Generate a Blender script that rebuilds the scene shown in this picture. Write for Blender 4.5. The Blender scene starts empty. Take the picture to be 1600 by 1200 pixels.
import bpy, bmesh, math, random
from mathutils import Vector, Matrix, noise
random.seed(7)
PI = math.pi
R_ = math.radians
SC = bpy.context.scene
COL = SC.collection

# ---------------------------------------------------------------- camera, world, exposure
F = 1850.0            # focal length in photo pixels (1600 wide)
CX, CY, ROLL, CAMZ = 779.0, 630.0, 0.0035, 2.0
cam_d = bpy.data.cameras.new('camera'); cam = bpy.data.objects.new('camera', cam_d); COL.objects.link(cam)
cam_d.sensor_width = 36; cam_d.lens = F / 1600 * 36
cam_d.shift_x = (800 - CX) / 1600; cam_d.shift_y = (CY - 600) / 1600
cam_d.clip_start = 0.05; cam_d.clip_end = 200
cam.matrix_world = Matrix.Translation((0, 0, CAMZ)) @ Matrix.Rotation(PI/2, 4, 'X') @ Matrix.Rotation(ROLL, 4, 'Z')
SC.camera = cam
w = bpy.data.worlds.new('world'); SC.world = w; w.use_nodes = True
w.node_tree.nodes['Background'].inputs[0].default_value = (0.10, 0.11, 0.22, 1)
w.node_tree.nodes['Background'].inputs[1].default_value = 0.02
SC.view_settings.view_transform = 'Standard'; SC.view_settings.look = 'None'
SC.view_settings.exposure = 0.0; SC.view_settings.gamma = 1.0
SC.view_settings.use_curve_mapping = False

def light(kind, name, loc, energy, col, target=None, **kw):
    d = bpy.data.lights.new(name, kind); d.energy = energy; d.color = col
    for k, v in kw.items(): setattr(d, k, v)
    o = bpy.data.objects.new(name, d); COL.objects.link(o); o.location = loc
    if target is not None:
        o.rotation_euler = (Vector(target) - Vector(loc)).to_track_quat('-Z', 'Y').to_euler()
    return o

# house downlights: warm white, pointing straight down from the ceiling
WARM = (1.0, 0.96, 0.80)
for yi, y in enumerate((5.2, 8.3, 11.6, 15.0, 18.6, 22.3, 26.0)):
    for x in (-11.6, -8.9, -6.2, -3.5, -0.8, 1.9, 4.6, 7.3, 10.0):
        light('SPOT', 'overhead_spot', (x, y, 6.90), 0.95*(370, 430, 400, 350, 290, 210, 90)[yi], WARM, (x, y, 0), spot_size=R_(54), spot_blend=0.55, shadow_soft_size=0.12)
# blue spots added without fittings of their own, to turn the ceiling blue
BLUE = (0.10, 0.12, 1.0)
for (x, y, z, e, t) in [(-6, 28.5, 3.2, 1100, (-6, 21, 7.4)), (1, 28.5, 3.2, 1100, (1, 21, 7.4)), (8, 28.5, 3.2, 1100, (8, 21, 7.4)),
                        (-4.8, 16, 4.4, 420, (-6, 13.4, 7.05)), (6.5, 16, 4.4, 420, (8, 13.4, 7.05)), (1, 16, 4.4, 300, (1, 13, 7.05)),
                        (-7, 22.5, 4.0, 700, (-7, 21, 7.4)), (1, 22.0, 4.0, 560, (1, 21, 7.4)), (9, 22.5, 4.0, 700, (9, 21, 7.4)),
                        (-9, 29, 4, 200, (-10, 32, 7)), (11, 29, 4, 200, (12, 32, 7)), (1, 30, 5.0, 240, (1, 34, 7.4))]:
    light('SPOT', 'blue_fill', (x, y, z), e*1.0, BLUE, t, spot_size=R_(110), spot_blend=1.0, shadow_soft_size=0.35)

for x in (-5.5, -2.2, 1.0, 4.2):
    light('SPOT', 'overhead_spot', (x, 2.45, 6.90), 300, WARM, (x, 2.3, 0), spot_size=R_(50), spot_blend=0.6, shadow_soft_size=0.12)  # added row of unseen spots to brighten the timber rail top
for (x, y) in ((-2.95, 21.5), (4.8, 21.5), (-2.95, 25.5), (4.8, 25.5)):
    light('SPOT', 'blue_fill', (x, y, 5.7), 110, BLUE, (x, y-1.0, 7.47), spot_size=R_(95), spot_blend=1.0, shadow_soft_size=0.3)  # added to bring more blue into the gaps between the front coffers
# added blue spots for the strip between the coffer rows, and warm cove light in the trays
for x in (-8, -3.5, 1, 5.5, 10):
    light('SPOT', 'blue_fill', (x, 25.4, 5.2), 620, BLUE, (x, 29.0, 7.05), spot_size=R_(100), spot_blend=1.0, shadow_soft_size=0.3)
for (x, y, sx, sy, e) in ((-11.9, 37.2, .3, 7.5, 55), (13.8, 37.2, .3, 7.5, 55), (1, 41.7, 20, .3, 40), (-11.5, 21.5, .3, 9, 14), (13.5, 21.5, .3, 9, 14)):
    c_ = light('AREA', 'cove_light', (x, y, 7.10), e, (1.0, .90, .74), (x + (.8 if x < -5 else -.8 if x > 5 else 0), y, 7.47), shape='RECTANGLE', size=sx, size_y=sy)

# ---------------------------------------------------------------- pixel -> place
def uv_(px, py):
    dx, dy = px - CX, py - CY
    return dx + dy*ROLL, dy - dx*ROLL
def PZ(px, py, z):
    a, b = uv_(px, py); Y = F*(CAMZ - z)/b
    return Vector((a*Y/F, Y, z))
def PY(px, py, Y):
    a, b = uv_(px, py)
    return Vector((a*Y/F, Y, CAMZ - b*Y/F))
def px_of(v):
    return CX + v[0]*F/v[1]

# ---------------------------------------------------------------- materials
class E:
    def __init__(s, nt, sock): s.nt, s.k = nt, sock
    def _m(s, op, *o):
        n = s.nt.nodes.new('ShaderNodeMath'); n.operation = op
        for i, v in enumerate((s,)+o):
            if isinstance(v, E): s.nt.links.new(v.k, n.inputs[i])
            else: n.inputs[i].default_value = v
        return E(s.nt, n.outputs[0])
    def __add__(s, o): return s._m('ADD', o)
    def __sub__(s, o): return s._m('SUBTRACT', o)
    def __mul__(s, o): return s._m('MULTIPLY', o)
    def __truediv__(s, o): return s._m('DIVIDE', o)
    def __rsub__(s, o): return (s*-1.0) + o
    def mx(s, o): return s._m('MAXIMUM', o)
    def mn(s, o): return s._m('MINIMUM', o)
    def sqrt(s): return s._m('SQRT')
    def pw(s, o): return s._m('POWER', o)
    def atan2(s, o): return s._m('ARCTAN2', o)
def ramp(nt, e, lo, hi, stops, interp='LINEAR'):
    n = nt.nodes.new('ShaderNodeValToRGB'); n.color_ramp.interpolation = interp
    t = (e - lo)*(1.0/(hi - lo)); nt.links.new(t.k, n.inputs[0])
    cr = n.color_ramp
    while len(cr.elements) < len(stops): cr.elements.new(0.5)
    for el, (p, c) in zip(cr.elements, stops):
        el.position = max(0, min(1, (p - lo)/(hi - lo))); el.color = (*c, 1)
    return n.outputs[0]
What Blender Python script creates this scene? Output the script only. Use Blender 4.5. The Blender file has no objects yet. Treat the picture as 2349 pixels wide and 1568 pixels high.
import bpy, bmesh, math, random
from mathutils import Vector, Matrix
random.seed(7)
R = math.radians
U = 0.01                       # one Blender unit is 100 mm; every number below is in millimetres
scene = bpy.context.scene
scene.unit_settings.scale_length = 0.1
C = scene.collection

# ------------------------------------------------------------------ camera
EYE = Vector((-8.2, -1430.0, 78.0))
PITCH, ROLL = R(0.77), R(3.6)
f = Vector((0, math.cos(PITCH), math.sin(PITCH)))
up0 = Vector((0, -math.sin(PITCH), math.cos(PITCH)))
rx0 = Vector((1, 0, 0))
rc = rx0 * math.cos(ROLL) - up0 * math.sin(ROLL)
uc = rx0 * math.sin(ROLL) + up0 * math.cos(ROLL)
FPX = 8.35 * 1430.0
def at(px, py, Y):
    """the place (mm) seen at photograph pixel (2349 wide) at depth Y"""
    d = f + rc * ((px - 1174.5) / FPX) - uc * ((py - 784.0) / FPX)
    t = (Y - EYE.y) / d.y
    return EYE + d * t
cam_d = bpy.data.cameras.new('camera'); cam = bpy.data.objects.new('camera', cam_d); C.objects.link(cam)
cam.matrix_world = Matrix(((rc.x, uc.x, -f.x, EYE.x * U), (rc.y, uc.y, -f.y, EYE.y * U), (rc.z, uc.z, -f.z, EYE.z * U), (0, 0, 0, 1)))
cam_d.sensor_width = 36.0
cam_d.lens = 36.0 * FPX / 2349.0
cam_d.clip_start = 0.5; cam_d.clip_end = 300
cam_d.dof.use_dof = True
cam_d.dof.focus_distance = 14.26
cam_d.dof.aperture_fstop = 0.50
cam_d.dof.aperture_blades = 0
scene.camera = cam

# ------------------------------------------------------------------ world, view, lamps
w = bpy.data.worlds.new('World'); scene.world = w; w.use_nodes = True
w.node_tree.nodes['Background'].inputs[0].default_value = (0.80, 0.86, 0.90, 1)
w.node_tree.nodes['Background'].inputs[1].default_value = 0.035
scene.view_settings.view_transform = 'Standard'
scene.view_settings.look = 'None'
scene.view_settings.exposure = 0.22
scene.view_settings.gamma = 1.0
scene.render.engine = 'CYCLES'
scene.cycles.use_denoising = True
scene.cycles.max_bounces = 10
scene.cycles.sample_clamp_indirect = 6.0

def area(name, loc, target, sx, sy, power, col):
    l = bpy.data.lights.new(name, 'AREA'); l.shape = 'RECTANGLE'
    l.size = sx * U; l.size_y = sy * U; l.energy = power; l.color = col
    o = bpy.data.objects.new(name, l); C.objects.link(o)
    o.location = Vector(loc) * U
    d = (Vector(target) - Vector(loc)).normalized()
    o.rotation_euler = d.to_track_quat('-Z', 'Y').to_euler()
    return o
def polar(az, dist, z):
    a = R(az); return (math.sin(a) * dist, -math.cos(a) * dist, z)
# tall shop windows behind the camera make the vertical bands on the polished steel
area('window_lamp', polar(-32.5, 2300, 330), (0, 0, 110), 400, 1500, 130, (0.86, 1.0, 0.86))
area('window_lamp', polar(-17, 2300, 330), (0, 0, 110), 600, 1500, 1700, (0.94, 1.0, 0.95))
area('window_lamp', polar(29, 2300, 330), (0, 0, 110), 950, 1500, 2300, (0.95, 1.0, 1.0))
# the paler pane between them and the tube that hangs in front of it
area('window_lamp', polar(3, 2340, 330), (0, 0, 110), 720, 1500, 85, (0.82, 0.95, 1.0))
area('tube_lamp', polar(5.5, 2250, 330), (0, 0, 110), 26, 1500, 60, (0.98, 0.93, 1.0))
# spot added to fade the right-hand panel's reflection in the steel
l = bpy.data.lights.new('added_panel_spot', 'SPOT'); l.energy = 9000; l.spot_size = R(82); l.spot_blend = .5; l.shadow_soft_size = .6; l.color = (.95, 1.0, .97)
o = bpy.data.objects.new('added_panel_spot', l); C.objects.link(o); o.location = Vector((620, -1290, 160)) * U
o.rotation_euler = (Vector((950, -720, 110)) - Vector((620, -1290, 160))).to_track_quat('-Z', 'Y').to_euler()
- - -
(Exercise task) Repeat exactly, please, each line from the beginning of the data through the line with "COL = SC.collection" in it, and only those lines.

(Exercise result)
Generate a Blender script that rebuilds the scene shown in this picture. Write for Blender 4.5. The Blender scene starts empty. Take the picture to be 1600 by 1200 pixels.
import bpy, bmesh, math, random
from mathutils import Vector, Matrix, noise
random.seed(7)
PI = math.pi
R_ = math.radians
SC = bpy.context.scene
COL = SC.collection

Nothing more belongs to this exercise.